I am not experiencing the life of a South African nor have I lived there but from my observation during my recent visits, those black people that were able to take advantage of the freedoms afforded them after the move to black majority rule, are doing better than their predecessors were at this stage of their lives. I am not speaking of the Cyril Ramaphosas or Thabo Mbekis of this land, but the growing black middle classes; those well heeled balck South Africans that you meet in the Sandton Shopping Centre, the ones who share the plane with you on their way to holiday in Europe or the United States.

So who are these people killing their neighbours?

They are the forgotten, the ones that the nation would like to hide; many of them are the people who suffered through the final years of apartheid, supporting the ANC and giving their time and energy to the cause. The common people, those who could not find a way to go abroad, could not be educated in readiness for things to come. They are the people who danced and sang in the streets when Nelson Mandela was released, the ones whose time had surely come.

But as several images from the past 14 years have shown, their time was not nigh and may never come. They are the in between people, that cannot be helped because there is no means to assist them. South Africa has no benefits system; there is no dole for these people to fall back on in times of hardship. They are the urban poor, the statistics that live on less than a dollar or two a day and work in the informal sector, sometimes in the most humbling of conditions.

And therein lies their reason to be angry. The difference between them and their white collar brethren is that they are competing directly with the illegal immigrants who are pouring into their country. These people are taking food off their tables, clothes off their backs and money out of their pockets. South Africa’s extensive immigration laws do not protect the people who are part of these mobs, nor do they benefit from the various black empowerment and affirmative action programmes instituted by the ANC government in a bid to assist them out of their disadvantaged positions. They are out of reach of the laws that are supposed to help them, and now they are desperate.

They are feeling the changes in the world economy more acutely than their well-heeled country men and have decided to make themselves heard. Last year they got rid of Thabo Mbeki, perceived as an elitist academic, as head of the ANC and replaced him with Jacob Zuma, a supposed man of the people. This year they are attacking the illegal immigrants that are themselves mostly fleeing from economic hardship in Zimbabwe.

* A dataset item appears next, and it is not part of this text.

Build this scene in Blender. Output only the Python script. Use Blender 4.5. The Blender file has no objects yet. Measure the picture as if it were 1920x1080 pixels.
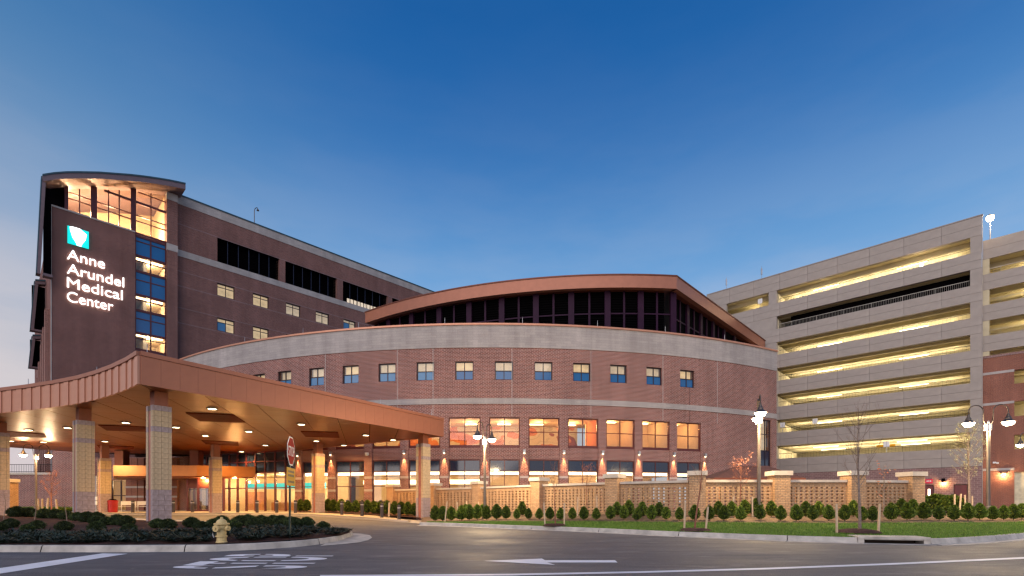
import bpy, bmesh, math, random
from mathutils import Vector, Matrix
random.seed(7)
sc = bpy.context.scene
COL = sc.collection
R_ = math.radians
H, F, YH, CX = 1.1, 930.0, 943.0, 960.0      # eye height, focal length in px of a 1920 wide frame, horizon row

# ------------------------------------------------------------------ camera
cam_d = bpy.data.cameras.new('camera')
cam_d.sensor_width = 36.0
cam_d.lens = 36.0 * F / 1920.0
cam_d.shift_y = (YH - 540.0) / 1920.0
cam_d.clip_start = 0.1
cam_d.clip_end = 3000.0
cam = bpy.data.objects.new('camera', cam_d)
cam.location = (0, 0, H)
cam.rotation_euler = (R_(90), 0, 0)
COL.objects.link(cam)
sc.camera = cam

# ------------------------------------------------------------------ dusk sky
world = bpy.data.worlds.new('World')
sc.world = world
world.use_nodes = True
wn, wl = world.node_tree.nodes, world.node_tree.links
wn.clear()
w_out = wn.new('ShaderNodeOutputWorld')
w_bg = wn.new('ShaderNodeBackground')
w_tc = wn.new('ShaderNodeTexCoord')
w_sep = wn.new('ShaderNodeSeparateXYZ')
wl.new(w_tc.outputs['Generated'], w_sep.inputs[0])
def wramp(stops):
    r = wn.new('ShaderNodeValToRGB')
    r.color_ramp.interpolation = 'B_SPLINE'
    e = r.color_ramp.elements
    while len(e) < len(stops):
        e.new(0.5)
    for k, (p, c) in enumerate(stops):
        e[k].position = p
        e[k].color = (c[0], c[1], c[2], 1)
    return r
SKY_E = [(0.0, (.50, .58, .72)), (.18, (.40, .55, .76)), (.31, (.25, .45, .745)), (.41, (.140, .355, .675)),
         (.51, (.070, .235, .550)), (.61, (.024, .146, .425)), (.70, (.010, .112, .370)), (1.0, (.006, .08, .28))]
SKY_W = [(0.0, (.76, .60, .60)), (.14, (.63, .59, .61)), (.26, (.48, .50, .58)), (.38, (.29, .40, .58)),
         (.50, (.125, .27, .49)), (.62, (.045, .18, .41)), (.74, (.017, .125, .36)), (1.0, (.006, .08, .28))]
r_e, r_w = wramp(SKY_E), wramp(SKY_W)
wl.new(w_sep.outputs['Z'], r_e.inputs[0])
wl.new(w_sep.outputs['Z'], r_w.inputs[0])
w_dot = wn.new('ShaderNodeVectorMath'); w_dot.operation = 'DOT_PRODUCT'
w_dot.inputs[1].default_value = (-0.92, -0.39, 0.0)          # where the sun went down: left of and behind the viewer
wl.new(w_tc.outputs['Generated'], w_dot.inputs[0])
w_mr = wn.new('ShaderNodeMapRange'); w_mr.interpolation_type = 'SMOOTHSTEP'
w_mr.inputs['From Min'].default_value = -0.22
w_mr.inputs['From Max'].default_value = 0.48
wl.new(w_dot.outputs['Value'], w_mr.inputs['Value'])
w_mix = wn.new('ShaderNodeMix'); w_mix.data_type = 'RGBA'
wl.new(w_mr.outputs[0], w_mix.inputs['Factor'])
wl.new(r_e.outputs[0], w_mix.inputs[6]); wl.new(r_w.outputs[0], w_mix.inputs[7])
# thin cloud streaks low over the horizon
w_map = wn.new('ShaderNodeMapping'); w_map.inputs['Scale'].default_value = (2.2, 2.2, 8.0)
w_map.inputs['Rotation'].default_value = (0.12, 0.05, 0)
wl.new(w_tc.outputs['Generated'], w_map.inputs[0])
w_no = wn.new('ShaderNodeTexNoise'); w_no.inputs['Scale'].default_value = 1.6; w_no.inputs['Detail'].default_value = 7
w_no.inputs['Roughness'].default_value = .55
wl.new(w_map.outputs[0], w_no.inputs['Vector'])
w_cr = wramp([(.40, (0, 0, 0)), (.60, (1, 1, 1))])
wl.new(w_no.outputs['Fac'], w_cr.inputs[0])
w_low = wramp([(0.0, (.9, .9, .9)), (.25, (.70, .70, .70)), (.40, (.02, .02, .02)), (.8, (0.0, 0.0, 0.0))])
wl.new(w_sep.outputs['Z'], w_low.inputs[0])
w_mul = wn.new('ShaderNodeMath'); w_mul.operation = 'MULTIPLY'
wl.new(w_cr.outputs[0], w_mul.inputs[0]); wl.new(w_low.outputs[0], w_mul.inputs[1])
w_mix2 = wn.new('ShaderNodeMix'); w_mix2.data_type = 'RGBA'
wl.new(w_mul.outputs[0], w_mix2.inputs['Factor'])
wl.new(w_mix.outputs[2], w_mix2.inputs[6]); w_mix2.inputs[7].default_value = (.70, .64, .65, 1)
wl.new(w_mix2.outputs[2], w_bg.inputs['Color'])
w_bg.inputs['Strength'].default_value = 1.0
wl.new(w_bg.outputs[0], w_out.inputs['Surface'])

# afterglow: one very soft low "sun" from behind and left of the viewer
sun_d = bpy.data.lights.new('sun', 'SUN')
sun_d.energy = 1.95
sun_d.angle = R_(70)
sun_d.color = (1.0, .88, .84)
sun = bpy.data.objects.new('sun', sun_d)
sun.rotation_euler = Vector((0.30, 0.80, -0.52)).to_track_quat('-Z', 'Y').to_euler()
COL.objects.link(sun)

sc.view_settings.view_transform = 'Standard'
sc.view_settings.look = 'None'
sc.view_settings.exposure = 0.0
sc.view_settings.gamma = 1.0
sc.view_settings.use_curve_mapping = False
sc.render.engine = 'CYCLES'
sc.cycles.use_denoising = True
sc.cycles.filter_width = 1.4
sc.cycles.max_bounces = 7
sc.cycles.diffuse_bounces = 3
sc.cycles.glossy_bounces = 3
sc.cycles.transparent_max_bounces = 16
sc.cycles.sample_clamp_indirect = 4.0
sc.cycles.caustics_reflective = False
sc.cycles.caustics_refractive = False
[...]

The unfortunate thing about this situation is that there is very little that can be done. Prices may be fixed as the government in Haiti proceeded to do in a bid to ensure people are able to afford the basics, but subsidising anything costs money and the middle classes in South Africa are already feeling the pinch of relatively high interest and tax rates as well as the effects of the falling Rand. Introduction of a high minimum wage would discourage the informal sector and result in several of these people losing their jobs, exacerbating the problem.

So as I counter helpful arguments with unhelpful answers, you may ask what is the solution? Unfortunately the solution can only come about as a result of something the rioters don’t have. Time. Time for the reforms to bear fruit, time for this fruit to trickle down to the urban poor. But perhaps by then it will be too late.